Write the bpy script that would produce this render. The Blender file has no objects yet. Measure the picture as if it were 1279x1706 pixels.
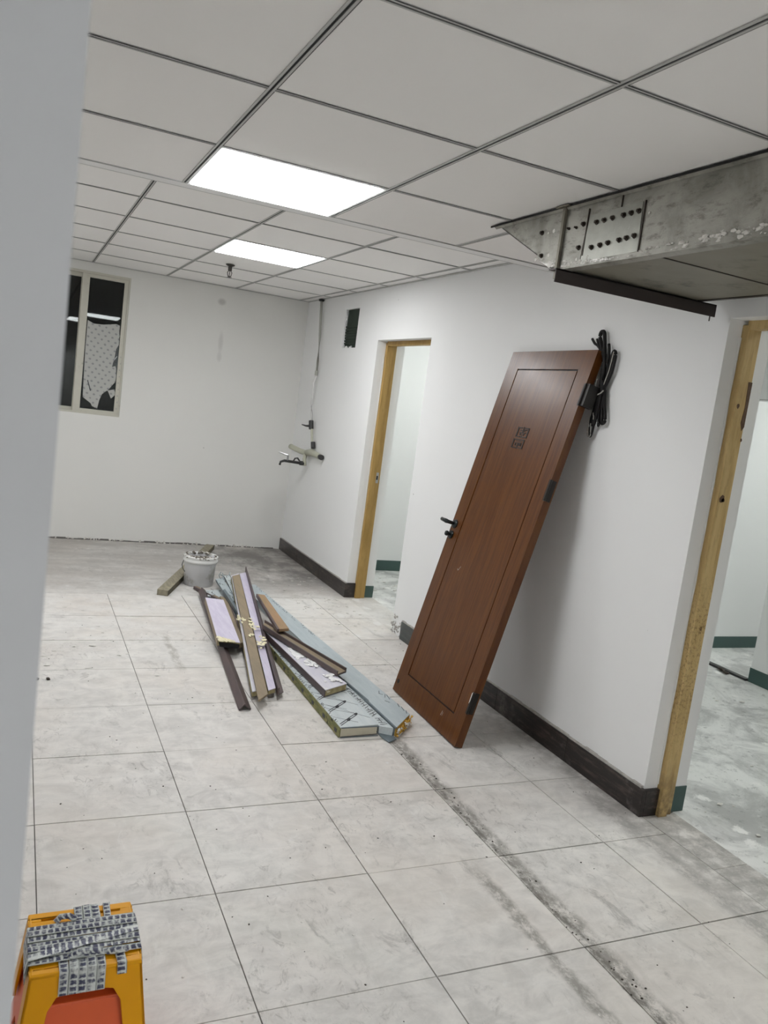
import bpy, bmesh, math, random
from mathutils import Vector, Matrix
random.seed(7)
R_ = math.radians
SC = bpy.context.scene
COL = SC.collection

# ------------------------------------------------------------------ camera
def rot_cam(rx, ry, rz):
    return Matrix.Rotation(rz, 3, 'Z') @ Matrix.Rotation(rx, 3, 'X') @ Matrix.Rotation(ry, 3, 'Z')
cam_data = bpy.data.cameras.new('camera')
cam = bpy.data.objects.new('camera', cam_data)
COL.objects.link(cam)
cam_data.sensor_fit = 'VERTICAL'
cam_data.sensor_height = 36.0
cam_data.lens = 1347.09 / 1706 * 36.0
cam_data.clip_start = 0.02
cam.matrix_world = Matrix.Translation((0, 0, 1.4881)) @ rot_cam(R_(82.5441), R_(7.5855), R_(-24.9628)).to_4x4()
cam_data.dof.use_dof = True
cam_data.dof.focus_distance = 3.6
cam_data.dof.aperture_fstop = 10.0
SC.camera = cam

# ------------------------------------------------------------------ world, exposure
world = bpy.data.worlds.new('night')
SC.world = world
world.use_nodes = True
world.node_tree.nodes['Background'].inputs['Color'].default_value = (0.010, 0.012, 0.011, 1)
world.node_tree.nodes['Background'].inputs['Strength'].default_value = 0.35
SC.view_settings.view_transform = 'Standard'
SC.view_settings.look = 'None'
SC.view_settings.gamma = 1.0
SC.view_settings.use_curve_mapping = False
SC.view_settings.exposure = 0.0
PANEL = 19.6          # radiance of the LED ceiling panels
PANEL_SIDE = 20.0     # panels in the side rooms

# ------------------------------------------------------------------ key dimensions
XW = 2.375           # face of the right wall
T = 0.225            # its thickness
YB = 7.33            # face of the back wall
HN, HF = 2.224, 2.334  # near and far suspended ceilings
YE = 3.375           # edge between them

# ------------------------------------------------------------------ node helpers
class N:
    def __init__(s, m): s.t = m.node_tree; s.t.nodes.clear()
    def n(s, typ, **k):
        x = s.t.nodes.new(typ)
        for a, v in k.items(): setattr(x, a, v)
        return x
    def l(s, a, b): s.t.links.new(a, b)
    def m(s, op, a, b=0.0, c=0.0, clamp=False):
        x = s.n('ShaderNodeMath', operation=op, use_clamp=clamp)
        for i, v in enumerate((a, b, c)):
            if hasattr(v, 'links'): s.l(v, x.inputs[i])
            else: x.inputs[i].default_value = v
        return x.outputs[0]
    def noise(s, vec, scale, detail=4, rough=0.55, stretch=None, dist=0.0):
        if stretch:
            mp = s.n('ShaderNodeMapping'); mp.inputs['Scale'].default_value = stretch
            s.l(vec, mp.inputs['Vector']); vec = mp.outputs[0]
        x = s.n('ShaderNodeTexNoise'); s.l(vec, x.inputs['Vector'])
        x.inputs['Scale'].default_value = scale; x.inputs['Detail'].default_value = detail
        x.inputs['Roughness'].default_value = rough; x.inputs['Distortion'].default_value = dist
        return x.outputs['Fac']
    def voro(s, vec, scale, feature='F1'):
        x = s.n('ShaderNodeTexVoronoi', feature=feature); s.l(vec, x.inputs['Vector'])
        x.inputs['Scale'].default_value = scale
        return x.outputs['Distance']
    def ss(s, v, a, b):          # smoothstep a..b -> 0..1
        x = s.n('ShaderNodeMapRange', interpolation_type='SMOOTHSTEP'); s.l(v, x.inputs['Value'])
        x.inputs['From Min'].default_value = a; x.inputs['From Max'].default_value = b
        return x.outputs[0]
    def mix(s, f, a, b):
        x = s.n('ShaderNodeMix', data_type='RGBA')
        for i, v in ((0, f), (6, a), (7, b)):
            if hasattr(v, 'links'): s.l(v, x.inputs[i])
            elif i == 0: x.inputs[0].default_value = v
            else: x.inputs[i].default_value = (*v[:3], 1)
        return x.outputs[2]
    def out(s, col, rough=0.6, metal=0.0, bump=None, bstr=0.2, bdist=0.01, spec=0.5, coat=0.0):
        b = s.n('ShaderNodeBsdfPrincipled'); o = s.n('ShaderNodeOutputMaterial')
        for k, v in (('Base Color', col), ('Roughness', rough), ('Metallic', metal)):
            if hasattr(v, 'links'): s.l(v, b.inputs[k])
            else: b.inputs[k].default_value = (*v[:3], 1) if k == 'Base Color' else v
        b.inputs['Specular IOR Level'].default_value = spec
        b.inputs['Coat Weight'].default_value = coat
        b.inputs['Coat Roughness'].default_value = 0.25
        if bump is not None:
            bp = s.n('ShaderNodeBump'); bp.inputs['Strength'].default_value = bstr
            bp.inputs['Distance'].default_value = bdist
            s.l(bump, bp.inputs['Height']); s.l(bp.outputs[0], b.inputs['Normal'])
        s.l(b.outputs[0], o.inputs[0]); return b
    def pos(s): return s.n('ShaderNodeNewGeometry').outputs['Position']
    def obj(s): return s.n('ShaderNodeTexCoord').outputs['Object']
    def xyz(s, v):
        x = s.n('ShaderNodeSeparateXYZ'); s.l(v, x.inputs[0]); return x.outputs
    def rnd(s): return s.n('ShaderNodeObjectInfo').outputs['Random']
def mat(name):
    m = bpy.data.materials.new(name); m.use_nodes = True
    return m, N(m)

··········

Transcribe the opening line of the listing above, please, and every line after it through the line with "COL = SC.collection", word for word, without pictures.

* WORKED SOLUTION *
Write the bpy script that would produce this render. The Blender file has no objects yet. Measure the picture as if it were 1279x1706 pixels.
import bpy, bmesh, math, random
from mathutils import Vector, Matrix
random.seed(7)
R_ = math.radians
SC = bpy.context.scene
COL = SC.collection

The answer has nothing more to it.